▶ **DIRECTION**:
Identify and copy all lines of the material where the string "picture" is found.

==========

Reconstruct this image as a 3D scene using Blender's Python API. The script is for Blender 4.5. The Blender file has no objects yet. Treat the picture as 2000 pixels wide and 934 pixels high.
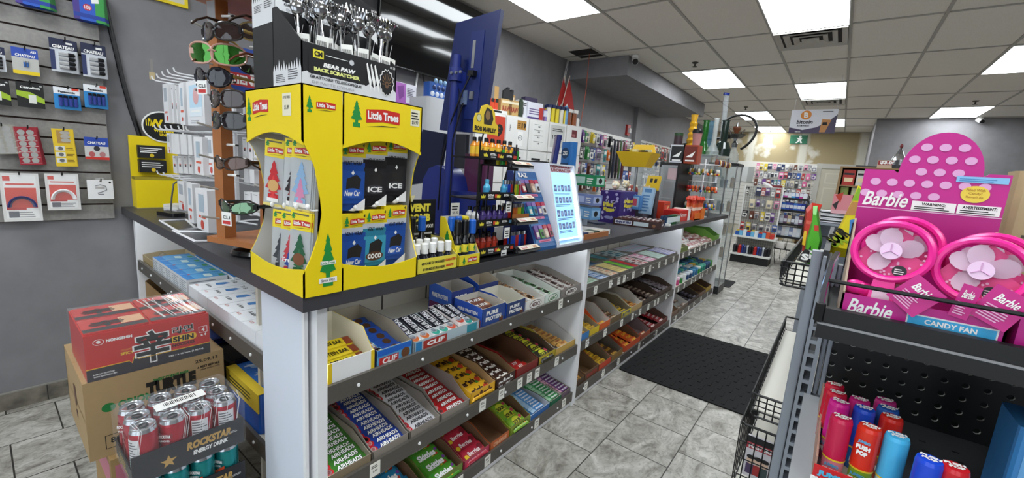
import bpy,math,random
from mathutils import Matrix,Vector
from math import radians as rad,sin,cos,pi
random.seed(11)
SC=bpy.context.scene
COL=SC.collection
# ---------------------------------------------------------------- camera
HEYE=1.40
FPX=816.4
YAW,PITCH,ROLL=rad(37.4755),rad(9.5394),rad(4.1931)
_fw=Vector((-sin(YAW)*cos(PITCH),cos(YAW)*cos(PITCH),-sin(PITCH)))
_r0=Vector((cos(YAW),sin(YAW),0));_u0=_r0.cross(_fw)
_rt=cos(ROLL)*_r0+sin(ROLL)*_u0
_up=-sin(ROLL)*_r0+cos(ROLL)*_u0
cd=bpy.data.cameras.new('camera');cam=bpy.data.objects.new('camera',cd);COL.objects.link(cam)
cd.sensor_fit='HORIZONTAL';cd.sensor_width=36;cd.lens=36*FPX/2000;cd.clip_start=.02;cd.clip_end=100
_m=Matrix.Identity(4)
for i in range(3):
 _m[i][0]=_rt[i];_m[i][1]=_up[i];_m[i][2]=-_fw[i]
_m[0][3],_m[1][3],_m[2][3]=0,0,HEYE
cam.matrix_world=_m
SC.camera=cam
# ---------------------------------------------------------------- world, exposure
w=bpy.data.worlds.new('sky');SC.world=w;w.use_nodes=True
bg=w.node_tree.nodes['Background'];bg.inputs[0].default_value=(.80,.90,1,1);bg.inputs[1].default_value=2.3
vs=SC.view_settings;vs.view_transform='Standard';vs.look='None';vs.gamma=1;vs.use_curve_mapping=False
vs.exposure=0.0
PANEL_E=13.5
LED_E=14.0
def P(px,py,ax,val):
 """the point of the vertical/horizontal plane (axis ax = val) seen at a photo pixel"""
 d=_rt*(px-1000)-_up*(py-467)+_fw*FPX
 o=Vector((0,0,HEYE));t=(val-o[ax])/d[ax]
 return o+d*t
 # ---------------------------------------------------------------- materials
_mc={}
def lin(h):
 h=h.lstrip('#');o=[]
 for i in(0,2,4):
  c=int(h[i:i+2],16)/255
  o.append(c/12.92 if c<=.04045 else((c+.055)/1.055)**2.4)
 return(o[0],o[1],o[2],1)
def mt(h,rough=.5,metal=0.,alpha=1.,emit=0.,noise=0.,scale=40.,coat=0.):
 k=(h,rough,metal,alpha,emit,noise,scale,coat)
 if k in _mc:return _mc[k]
 m=bpy.data.materials.new('surface_%s_%d'%(h.strip('#'),len(_mc)));m.use_nodes=True
 nt=m.node_tree;b=nt.nodes['Principled BSDF'];c=lin(h)
 b.inputs['Base Color'].default_value=c;b.inputs['Roughness'].default_value=rough
 b.inputs['Metallic'].default_value=metal;b.inputs['Alpha'].default_value=alpha
 if coat:b.inputs['Coat Weight'].default_value=coat
 if emit:
  b.inputs['Emission Color'].default_value=c;b.inputs['Emission Strength'].default_value=emit
 if noise:
  tc=nt.nodes.new('ShaderNodeTexCoord');n=nt.nodes.new('ShaderNodeTexNoise');n.inputs['Scale'].default_value=scale
  n.inputs['Detail'].default_value=4
  r=nt.nodes.new('ShaderNodeMixRGB');r.blend_type='MIX'
  r.inputs[1].default_value=tuple(x*(1-noise)for x in c[:3])+(1,);r.inputs[2].default_value=tuple(min(1,x*(1+noise))for x in c[:3])+(1,)
  nt.links.new(tc.outputs['Object'],n.inputs['Vector']);nt.links.new(n.outputs['Fac'],r.inputs[0]);nt.links.new(r.outputs[0],b.inputs['Base Color'])
 _mc[k]=m
 return m
def film(h='ffffff',alpha=.14,rough=.08):return mt(h,rough,0,alpha)
WHITE=mt('f2f1ee',.45);BLACK=mt('0b0b0d',.4);CHROME=mt('b4b4b6',.14,1.);STEEL=mt('a9abad',.35,1.)
INK=mt('101012',.6);KRAFT=mt('b08d5f',.8,noise=.08);GREYBOARD=mt('8f8578',.85,noise=.06)
# ---------------------------------------------------------------- mesh builder
_tc={}
def text_geo(s,bold=.015,shear=0.):
 k=(s,bold,shear)
 if k not in _tc:
  c=bpy.data.curves.new('lettering','FONT');c.body=s;c.size=1;c.resolution_u=2;c.offset=bold;c.shear=shear
  c.align_x='CENTER';c.align_y='CENTER'
  o=bpy.data.objects.new('lettering',c);COL.objects.link(o)
  dg=bpy.context.evaluated_depsgraph_get();m=bpy.data.meshes.new_from_object(o.evaluated_get(dg))
  v=[tuple(q.co)for q in m.vertices];f=[tuple(p.vertices)for p in m.polygons]
  bpy.data.objects.remove(o);bpy.data.curves.remove(c);bpy.data.meshes.remove(m)
  xs=[q[0]for q in v]or[0];ys=[q[1]for q in v]or[0]
  cx,cy=(min(xs)+max(xs))/2,(min(ys)+max(ys))/2
  v=[(q[0]-cx,q[1]-cy,0)for q in v]
  _tc[k]=(v,f,max(xs)-min(xs)or 1,max(ys)-min(ys)or 1)
 return _tc[k]
def fr(o,u,v):
 """frame with local x along u, y along v, z out of the face"""
 u=Vector(u).normalized();n=u.cross(Vector(v)).normalized();v=n.cross(u);m=Matrix.Identity(4)
 for i in range(3):m[i][0]=u[i];m[i][1]=v[i];m[i][2]=n[i];m[i][3]=o[i]
 return m
def Tr(x=0,y=0,z=0,rx=0,ry=0,rz=0,s=1):
 return Matrix.Translation((x,y,z))@Matrix.Rotation(rz,4,'Z')@Matrix.Rotation(ry,4,'Y')@Matrix.Rotation(rx,4,'X')@Matrix.Scale(s,4)
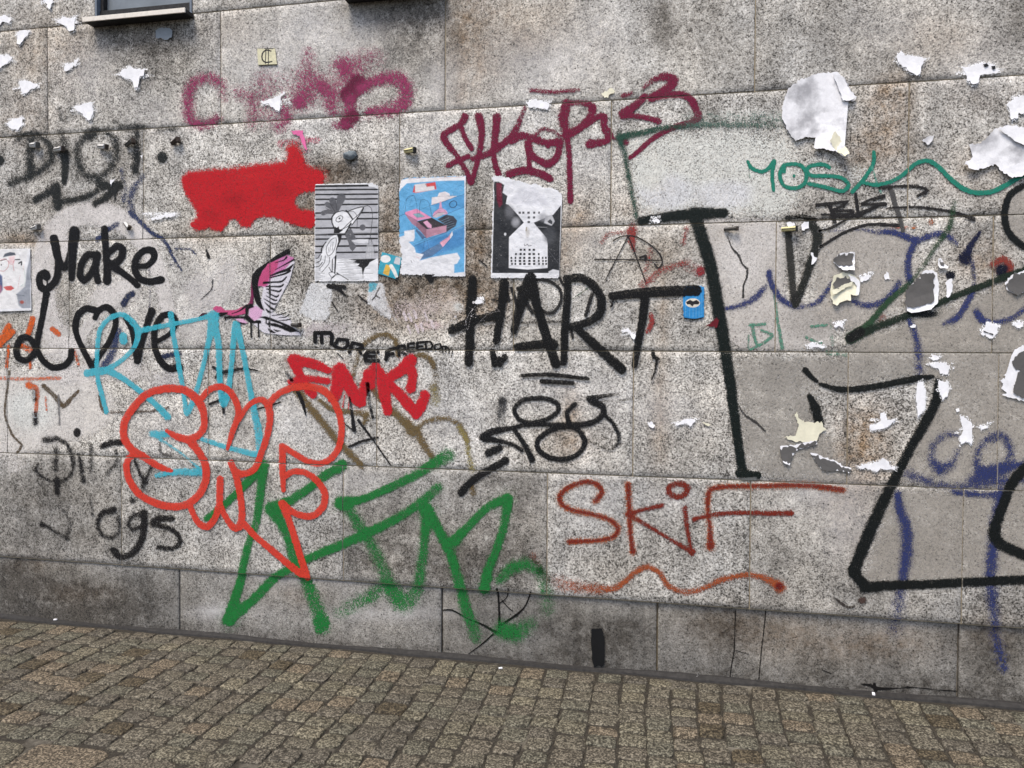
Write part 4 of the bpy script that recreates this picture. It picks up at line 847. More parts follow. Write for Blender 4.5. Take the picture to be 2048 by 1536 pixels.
tag('graffiti_marks', 'thin black marker scribbles around the red letters', 5, (30, 29, 30), [
    S([(427, 734), (447, 744), (487, 737), (516, 741)], [5, 7, 5, 3]), S([(437, 748), (444, 770), (446, 800), (448, 826)], [7, 7, 6, 5], None, .9), S([(420, 808), (440, 800), (458, 790)], 5), S([(438, 740), (432, 756)], 4), S([(515, 818), (545, 810), (562, 804)], 3.5), S([(597, 784), (606, 805), (612, 830)], [8, 8, 3]), S([(574, 745), (584, 760)], 8, None, .8),
    S([(700, 795), (705, 830), (709, 860)], [4, 6, 8]), S([(717, 840), (747, 880), (782, 930)], [5, 4, 3]), S([(699, 893), (725, 882), (756, 875)], 5), S([(736, 768), (739, 805), (746, 834)], [9, 7, 6], None, .7), B(746, 835, 4), S([(688, 845), (706, 860)], 4, None, .7), S([(675, 706), (688, 718)], 3),
    S([(658, 572), (676, 576), (692, 592)], [10, 9, 4], None, .85), S([(668, 572), (690, 574)], 7), S([(665, 605), (676, 622)], 3), S([(735, 605), (716, 590)], 3), S([(640, 660), (638, 672)], 3, (120, 120, 130), .7), S([(413, 499), (418, 514)], [3, 7]), S([(860, 555), (862, 560)], 12), S([(852, 553), (872, 553)], 6), S([(958, 520), (974, 532)], 4, None, .8)], .35)
tag('graffiti_lettering', 'fat red orange bubble letters SuP outlined below the cyan tag', 7, (216, 66, 50), [
    S([(335, 861), (355, 873), (380, 878), (400, 868), (410, 850), (408, 823), (395, 798), (370, 780), (333, 777), (295, 788), (268, 815), (250, 845), (250, 876), (265, 898), (288, 913), (320, 933), (344, 941)], [7, 14, 15, 14, 14, 15, 17, 16, 15, 15, 15, 15, 15, 15, 15, 13, 7]),
    S([(380, 880), (400, 905), (412, 930), (413, 958), (400, 988), (375, 1008), (348, 1013), (313, 1006), (280, 988), (260, 960), (254, 933), (260, 915), (274, 908)], [16, 15, 15, 15, 15, 15, 15, 15, 14, 14, 13, 13, 13]),
    S([(382, 1014), (391, 1034), (402, 1049), (416, 1053), (430, 1038), (439, 1012), (441, 985), (441, 958)], [12, 12, 13, 14, 13, 14, 14, 14]), S([(442, 1012), (455, 1038), (468, 1054), (479, 1054), (485, 1030), (482, 993), (474, 955), (463, 925)], [12, 12, 14, 14, 14, 13, 13, 13]),
    S([(472, 940), (484, 948), (500, 944), (512, 935), (523, 908), (535, 873), (541, 838), (538, 813), (527, 800), (512, 801), (494, 815), (479, 840)], [12, 13, 13, 13, 13, 13, 14, 15, 13, 11, 10, 9]), S([(405, 796), (420, 779), (442, 773), (461, 783), (474, 805), (478, 830), (466, 863), (456, 897)], [12, 12, 13, 13, 13, 13, 12, 7]),
    S([(540, 805), (557, 788), (585, 775), (617, 773), (647, 780), (667, 800), (681, 833), (684, 868), (677, 898), (660, 919), (637, 927), (612, 920), (588, 906), (567, 893)], [13, 13, 14, 15, 15, 14, 13, 13, 13, 13, 13, 12, 12, 12]), S([(566, 893), (566, 940), (568, 980)], [15, 13, 9]),
    S([(570, 953), (587, 943), (612, 945), (637, 963), (651, 988), (647, 1013), (627, 1031), (602, 1030), (580, 1019), (566, 1006)], [12, 12, 12, 13, 14, 14, 14, 13, 13, 13]), S([(564, 1006), (580, 1043), (596, 1093), (614, 1152)], [13, 13, 14, 14]), S([(490, 1048), (512, 1072), (545, 1100), (587, 1135), (614, 1155)], [13, 12, 13, 14, 14])], 0.5, 0.0042, 0.1)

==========

▶ **SOLVED EXERCISE**:
Reconstruct this image as a 3D scene using Blender's Python API. The script is for Blender 4.5. The Blender file has no objects yet. Treat the picture as 2000 pixels wide and 934 pixels high.
Write part 4 of the bpy script that recreates this picture. It picks up at line 847. More parts follow. Write for Blender 4.5. Take the picture to be 2048 by 1536 pixels.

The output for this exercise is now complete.